> Record list:
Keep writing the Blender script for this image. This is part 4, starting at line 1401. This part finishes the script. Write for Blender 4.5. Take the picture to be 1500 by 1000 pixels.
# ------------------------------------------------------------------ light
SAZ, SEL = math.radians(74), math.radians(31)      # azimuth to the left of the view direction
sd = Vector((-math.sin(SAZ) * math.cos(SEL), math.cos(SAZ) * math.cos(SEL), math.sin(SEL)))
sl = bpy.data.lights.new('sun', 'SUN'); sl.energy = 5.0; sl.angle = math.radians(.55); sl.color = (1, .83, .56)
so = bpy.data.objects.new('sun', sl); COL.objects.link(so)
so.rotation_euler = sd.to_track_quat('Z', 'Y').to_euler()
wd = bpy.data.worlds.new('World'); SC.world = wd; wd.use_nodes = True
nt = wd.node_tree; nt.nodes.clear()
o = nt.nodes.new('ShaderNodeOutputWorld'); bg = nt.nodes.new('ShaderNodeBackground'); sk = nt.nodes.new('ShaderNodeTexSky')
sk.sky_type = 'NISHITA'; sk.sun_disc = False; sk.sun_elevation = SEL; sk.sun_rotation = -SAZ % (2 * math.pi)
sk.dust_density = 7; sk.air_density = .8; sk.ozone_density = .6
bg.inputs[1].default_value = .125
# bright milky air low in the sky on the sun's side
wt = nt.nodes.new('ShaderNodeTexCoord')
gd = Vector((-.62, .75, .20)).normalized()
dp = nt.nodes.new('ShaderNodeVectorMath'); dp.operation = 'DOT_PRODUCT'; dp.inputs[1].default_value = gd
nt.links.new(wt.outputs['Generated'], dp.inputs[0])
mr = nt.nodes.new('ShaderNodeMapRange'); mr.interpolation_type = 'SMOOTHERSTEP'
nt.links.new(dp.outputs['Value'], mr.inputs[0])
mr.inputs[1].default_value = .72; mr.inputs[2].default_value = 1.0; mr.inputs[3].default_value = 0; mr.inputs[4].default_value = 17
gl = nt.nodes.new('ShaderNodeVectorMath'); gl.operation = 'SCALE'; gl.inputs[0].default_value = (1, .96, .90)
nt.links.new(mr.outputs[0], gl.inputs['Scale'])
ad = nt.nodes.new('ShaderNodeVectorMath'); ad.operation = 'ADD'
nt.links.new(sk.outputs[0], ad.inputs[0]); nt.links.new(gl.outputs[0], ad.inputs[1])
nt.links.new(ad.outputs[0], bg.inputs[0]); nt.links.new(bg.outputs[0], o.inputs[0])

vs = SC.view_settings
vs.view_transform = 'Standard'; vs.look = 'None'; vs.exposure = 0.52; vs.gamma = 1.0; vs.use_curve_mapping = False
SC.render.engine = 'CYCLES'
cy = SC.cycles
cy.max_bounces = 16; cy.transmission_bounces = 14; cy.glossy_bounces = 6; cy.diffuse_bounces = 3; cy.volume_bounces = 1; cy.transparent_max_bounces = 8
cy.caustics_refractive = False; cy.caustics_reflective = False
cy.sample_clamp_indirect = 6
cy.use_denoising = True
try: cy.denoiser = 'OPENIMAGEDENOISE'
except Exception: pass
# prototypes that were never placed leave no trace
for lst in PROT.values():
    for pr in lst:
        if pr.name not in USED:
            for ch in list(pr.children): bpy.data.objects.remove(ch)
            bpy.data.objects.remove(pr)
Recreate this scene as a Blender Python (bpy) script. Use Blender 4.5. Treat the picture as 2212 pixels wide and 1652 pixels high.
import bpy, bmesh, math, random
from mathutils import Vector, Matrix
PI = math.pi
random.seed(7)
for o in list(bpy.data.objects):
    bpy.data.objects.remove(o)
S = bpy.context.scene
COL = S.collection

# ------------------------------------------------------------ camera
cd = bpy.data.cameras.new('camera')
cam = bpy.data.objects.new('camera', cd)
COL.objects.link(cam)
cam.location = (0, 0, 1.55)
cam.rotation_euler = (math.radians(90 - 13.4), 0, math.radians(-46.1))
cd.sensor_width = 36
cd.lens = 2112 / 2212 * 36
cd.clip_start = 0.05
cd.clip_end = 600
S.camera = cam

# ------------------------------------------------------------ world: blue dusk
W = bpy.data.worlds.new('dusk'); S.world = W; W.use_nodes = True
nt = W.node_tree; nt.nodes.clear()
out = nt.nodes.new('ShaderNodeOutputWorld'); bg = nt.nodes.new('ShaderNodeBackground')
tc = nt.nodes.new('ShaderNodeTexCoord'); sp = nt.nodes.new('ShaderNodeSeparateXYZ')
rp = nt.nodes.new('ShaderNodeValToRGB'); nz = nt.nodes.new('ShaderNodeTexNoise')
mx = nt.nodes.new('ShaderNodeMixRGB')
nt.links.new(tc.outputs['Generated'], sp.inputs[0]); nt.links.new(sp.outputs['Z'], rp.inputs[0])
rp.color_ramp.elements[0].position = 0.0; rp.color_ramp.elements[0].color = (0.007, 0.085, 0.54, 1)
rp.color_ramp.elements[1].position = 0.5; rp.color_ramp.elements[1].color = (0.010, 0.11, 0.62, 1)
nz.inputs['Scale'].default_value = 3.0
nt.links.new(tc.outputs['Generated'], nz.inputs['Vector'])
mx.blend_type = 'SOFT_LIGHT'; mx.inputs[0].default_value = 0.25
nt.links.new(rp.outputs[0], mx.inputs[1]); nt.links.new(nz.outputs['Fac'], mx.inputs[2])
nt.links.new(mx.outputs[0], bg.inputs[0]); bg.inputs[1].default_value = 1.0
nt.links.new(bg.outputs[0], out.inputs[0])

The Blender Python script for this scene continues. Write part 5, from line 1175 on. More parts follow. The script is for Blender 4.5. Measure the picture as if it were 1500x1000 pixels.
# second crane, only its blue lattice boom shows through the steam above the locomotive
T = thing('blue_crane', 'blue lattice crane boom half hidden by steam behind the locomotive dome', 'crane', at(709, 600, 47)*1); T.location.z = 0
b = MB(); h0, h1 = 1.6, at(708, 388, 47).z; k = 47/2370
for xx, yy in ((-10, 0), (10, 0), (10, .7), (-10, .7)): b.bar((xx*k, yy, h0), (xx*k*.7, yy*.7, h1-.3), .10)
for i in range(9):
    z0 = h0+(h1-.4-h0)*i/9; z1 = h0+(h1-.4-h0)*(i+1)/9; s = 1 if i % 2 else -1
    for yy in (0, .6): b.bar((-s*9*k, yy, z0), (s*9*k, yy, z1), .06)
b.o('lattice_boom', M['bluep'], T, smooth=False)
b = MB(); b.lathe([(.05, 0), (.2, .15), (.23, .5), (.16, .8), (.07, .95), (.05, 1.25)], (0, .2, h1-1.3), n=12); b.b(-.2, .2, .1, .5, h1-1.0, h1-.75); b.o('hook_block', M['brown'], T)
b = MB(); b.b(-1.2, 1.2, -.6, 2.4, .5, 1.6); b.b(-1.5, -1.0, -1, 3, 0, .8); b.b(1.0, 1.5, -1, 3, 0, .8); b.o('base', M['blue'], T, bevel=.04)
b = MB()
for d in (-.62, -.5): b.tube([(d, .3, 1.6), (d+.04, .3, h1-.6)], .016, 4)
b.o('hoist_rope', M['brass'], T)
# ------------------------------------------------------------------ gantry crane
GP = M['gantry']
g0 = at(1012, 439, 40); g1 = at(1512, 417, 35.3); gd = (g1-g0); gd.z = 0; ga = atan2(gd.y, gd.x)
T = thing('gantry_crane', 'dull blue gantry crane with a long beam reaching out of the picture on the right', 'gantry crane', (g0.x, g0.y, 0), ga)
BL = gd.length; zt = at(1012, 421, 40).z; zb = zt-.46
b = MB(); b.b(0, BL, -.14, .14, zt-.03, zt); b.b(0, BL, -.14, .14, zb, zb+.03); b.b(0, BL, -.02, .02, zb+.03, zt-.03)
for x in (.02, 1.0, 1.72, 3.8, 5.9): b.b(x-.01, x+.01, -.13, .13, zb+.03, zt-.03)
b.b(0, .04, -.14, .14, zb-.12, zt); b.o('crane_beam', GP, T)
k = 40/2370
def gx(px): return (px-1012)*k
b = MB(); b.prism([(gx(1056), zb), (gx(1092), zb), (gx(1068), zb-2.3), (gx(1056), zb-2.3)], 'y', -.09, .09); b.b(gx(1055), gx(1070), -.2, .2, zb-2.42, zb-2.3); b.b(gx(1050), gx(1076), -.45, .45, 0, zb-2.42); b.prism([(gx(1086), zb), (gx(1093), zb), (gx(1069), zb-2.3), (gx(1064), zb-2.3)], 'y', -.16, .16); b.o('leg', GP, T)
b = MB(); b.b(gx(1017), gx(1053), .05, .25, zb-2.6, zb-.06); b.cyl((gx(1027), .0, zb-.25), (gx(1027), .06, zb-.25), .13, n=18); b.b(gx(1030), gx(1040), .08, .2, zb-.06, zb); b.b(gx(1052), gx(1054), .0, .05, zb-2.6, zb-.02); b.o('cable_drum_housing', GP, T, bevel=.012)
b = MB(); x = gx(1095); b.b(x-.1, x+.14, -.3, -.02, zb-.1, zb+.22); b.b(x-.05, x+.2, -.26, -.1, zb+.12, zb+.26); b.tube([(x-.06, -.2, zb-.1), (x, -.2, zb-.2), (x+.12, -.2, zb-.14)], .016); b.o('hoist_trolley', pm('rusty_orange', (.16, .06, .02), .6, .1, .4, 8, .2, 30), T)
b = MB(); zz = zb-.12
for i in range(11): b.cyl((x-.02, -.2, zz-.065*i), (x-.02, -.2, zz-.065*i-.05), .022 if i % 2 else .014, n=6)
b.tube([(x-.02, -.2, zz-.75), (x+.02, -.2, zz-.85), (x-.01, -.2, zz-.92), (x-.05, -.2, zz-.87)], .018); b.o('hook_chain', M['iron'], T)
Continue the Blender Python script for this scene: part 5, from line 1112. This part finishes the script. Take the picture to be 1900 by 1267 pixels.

> What to work on: Say how many lines above hold the word "scene", giving only the count.

> Task result: 4